Ali and I used to talk about how the process of making new friends is oddly like dating:  the initial meeting, the awkward discovery of each other's likes and dislikes, the more awkward arrangement for the next meeting.  Now that all feels painfully true.  I can be friendly, but I'm not adept at making friends.  Today at the Boulder Farmers' Market, Mitike spotted another Ethiopian girl and marched right over to her, introduced herself.  I followed reluctantly.  I don't feel like I know how to function well in new social situations.  Of course, I had to awkwardly name that:  "Hi, my daughter's far more social than I am, but I decided I'd better follow her lead.  My name's Sarah."  The other mother seemed glad to meet us, relieved even to find another mother of an adopted Ethiopian child.  Of course.  Most people want connection.  Why can't I remember that?

The awkwardness goes on, though:  I feel compelled to sketch my difficult history immediately, to warn people about what they will be taking on if they enter into friendship with me.  My partner died two years ago. . . we were in Fort Collins and now we're here. . . I didn't intend to do this alone. . .   I out myself, too, making certain that I mention Ali's name or use the pronoun "she".  There.  Do you still want to be friends with me?

This woman does, I think.  She emailed me later to say she was glad we had met.  My daughter is two years older than hers, but they connected fairly well.  Maybe I've found a friend in Boulder.

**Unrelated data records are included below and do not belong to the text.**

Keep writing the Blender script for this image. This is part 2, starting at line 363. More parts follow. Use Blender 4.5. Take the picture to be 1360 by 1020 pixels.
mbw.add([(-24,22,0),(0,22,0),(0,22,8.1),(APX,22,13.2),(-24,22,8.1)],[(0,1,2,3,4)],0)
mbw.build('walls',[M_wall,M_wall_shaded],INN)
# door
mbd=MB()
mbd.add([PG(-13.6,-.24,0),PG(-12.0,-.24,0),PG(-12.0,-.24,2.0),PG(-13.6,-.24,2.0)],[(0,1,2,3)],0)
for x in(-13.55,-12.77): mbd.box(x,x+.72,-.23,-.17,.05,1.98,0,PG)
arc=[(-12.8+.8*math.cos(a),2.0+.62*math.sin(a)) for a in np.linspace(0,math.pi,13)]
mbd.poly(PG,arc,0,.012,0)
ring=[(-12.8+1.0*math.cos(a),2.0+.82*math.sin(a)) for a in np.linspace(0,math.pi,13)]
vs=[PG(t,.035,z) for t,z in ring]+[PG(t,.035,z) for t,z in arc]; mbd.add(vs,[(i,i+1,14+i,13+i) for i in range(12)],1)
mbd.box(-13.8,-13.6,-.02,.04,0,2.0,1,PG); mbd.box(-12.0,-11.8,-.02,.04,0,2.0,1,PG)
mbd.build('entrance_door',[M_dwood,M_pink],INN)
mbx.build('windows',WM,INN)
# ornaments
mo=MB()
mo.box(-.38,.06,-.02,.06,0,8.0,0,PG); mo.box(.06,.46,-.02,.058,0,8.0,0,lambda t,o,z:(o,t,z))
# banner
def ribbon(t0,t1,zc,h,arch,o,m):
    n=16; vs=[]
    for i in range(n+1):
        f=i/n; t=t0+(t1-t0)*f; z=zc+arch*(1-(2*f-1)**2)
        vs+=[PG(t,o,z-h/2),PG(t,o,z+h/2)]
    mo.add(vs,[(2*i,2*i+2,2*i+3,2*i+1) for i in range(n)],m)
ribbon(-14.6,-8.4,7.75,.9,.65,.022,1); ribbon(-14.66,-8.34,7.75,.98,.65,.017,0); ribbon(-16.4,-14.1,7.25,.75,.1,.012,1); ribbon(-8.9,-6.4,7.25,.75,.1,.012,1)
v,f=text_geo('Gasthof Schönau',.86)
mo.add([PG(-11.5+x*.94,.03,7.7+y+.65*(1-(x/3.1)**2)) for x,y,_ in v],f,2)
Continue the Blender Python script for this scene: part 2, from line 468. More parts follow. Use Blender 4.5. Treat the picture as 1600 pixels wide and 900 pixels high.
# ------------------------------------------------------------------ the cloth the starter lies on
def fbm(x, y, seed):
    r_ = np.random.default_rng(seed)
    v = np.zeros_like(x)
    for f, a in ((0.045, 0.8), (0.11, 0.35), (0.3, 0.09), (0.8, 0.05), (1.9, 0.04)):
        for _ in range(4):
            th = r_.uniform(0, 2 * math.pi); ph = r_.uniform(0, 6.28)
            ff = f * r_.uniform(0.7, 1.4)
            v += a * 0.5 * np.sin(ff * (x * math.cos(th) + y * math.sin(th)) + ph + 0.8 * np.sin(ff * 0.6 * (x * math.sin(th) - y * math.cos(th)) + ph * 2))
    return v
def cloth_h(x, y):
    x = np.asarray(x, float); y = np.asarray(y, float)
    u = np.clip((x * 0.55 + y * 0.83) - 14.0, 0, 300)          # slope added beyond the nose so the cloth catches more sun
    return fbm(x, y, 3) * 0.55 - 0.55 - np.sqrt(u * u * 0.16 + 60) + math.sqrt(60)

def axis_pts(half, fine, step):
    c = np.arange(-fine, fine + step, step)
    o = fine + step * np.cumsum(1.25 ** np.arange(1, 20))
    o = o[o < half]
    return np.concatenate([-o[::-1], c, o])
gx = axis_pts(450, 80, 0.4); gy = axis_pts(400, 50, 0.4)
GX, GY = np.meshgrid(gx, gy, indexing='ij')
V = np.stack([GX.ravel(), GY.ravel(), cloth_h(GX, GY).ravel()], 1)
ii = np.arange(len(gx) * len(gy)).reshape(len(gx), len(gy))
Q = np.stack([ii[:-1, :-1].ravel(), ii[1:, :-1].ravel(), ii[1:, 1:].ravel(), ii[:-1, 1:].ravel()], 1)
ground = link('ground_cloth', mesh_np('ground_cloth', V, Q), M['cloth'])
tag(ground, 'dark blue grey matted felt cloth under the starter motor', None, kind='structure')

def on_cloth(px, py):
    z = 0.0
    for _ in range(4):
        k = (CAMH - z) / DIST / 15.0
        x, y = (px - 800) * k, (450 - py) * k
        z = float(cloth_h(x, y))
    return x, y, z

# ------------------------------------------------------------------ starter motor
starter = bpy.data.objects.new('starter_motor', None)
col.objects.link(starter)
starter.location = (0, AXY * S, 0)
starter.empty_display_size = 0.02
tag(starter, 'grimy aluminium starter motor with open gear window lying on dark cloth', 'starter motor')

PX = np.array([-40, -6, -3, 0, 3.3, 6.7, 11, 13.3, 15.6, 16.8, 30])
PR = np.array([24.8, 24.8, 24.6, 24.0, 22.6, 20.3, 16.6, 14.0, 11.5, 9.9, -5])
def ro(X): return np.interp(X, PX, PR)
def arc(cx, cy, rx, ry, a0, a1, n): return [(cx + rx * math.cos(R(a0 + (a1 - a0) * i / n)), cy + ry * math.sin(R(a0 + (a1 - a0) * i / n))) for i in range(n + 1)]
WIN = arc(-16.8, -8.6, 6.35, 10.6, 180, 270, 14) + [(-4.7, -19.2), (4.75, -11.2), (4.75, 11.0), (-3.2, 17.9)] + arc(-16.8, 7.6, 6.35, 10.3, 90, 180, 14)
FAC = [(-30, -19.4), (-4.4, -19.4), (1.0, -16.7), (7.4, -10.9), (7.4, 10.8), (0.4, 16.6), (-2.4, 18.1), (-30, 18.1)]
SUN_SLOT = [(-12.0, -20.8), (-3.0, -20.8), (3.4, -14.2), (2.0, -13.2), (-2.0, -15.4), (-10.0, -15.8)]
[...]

Regardless, I needed that interaction to nudge me out of the sadness I had cradled all morning.  I woke from such sweet dreams of Ali, dreams I can't even remember except for the longing and the early-morning light and how content I felt.  All morning, as Mitike and I biked along the creek trail and then wandered the Boulder Farmers' Market, I thought how unfair it is that Ali is not here in this life she wanted all along.  Then suddenly Mitike announced she was going to introduce herself to the little girl across the grass, and it all catapulted me into now.  This is where I am.  Time to make friends.  My name's Sarah.  Do you want -- to get together sometime?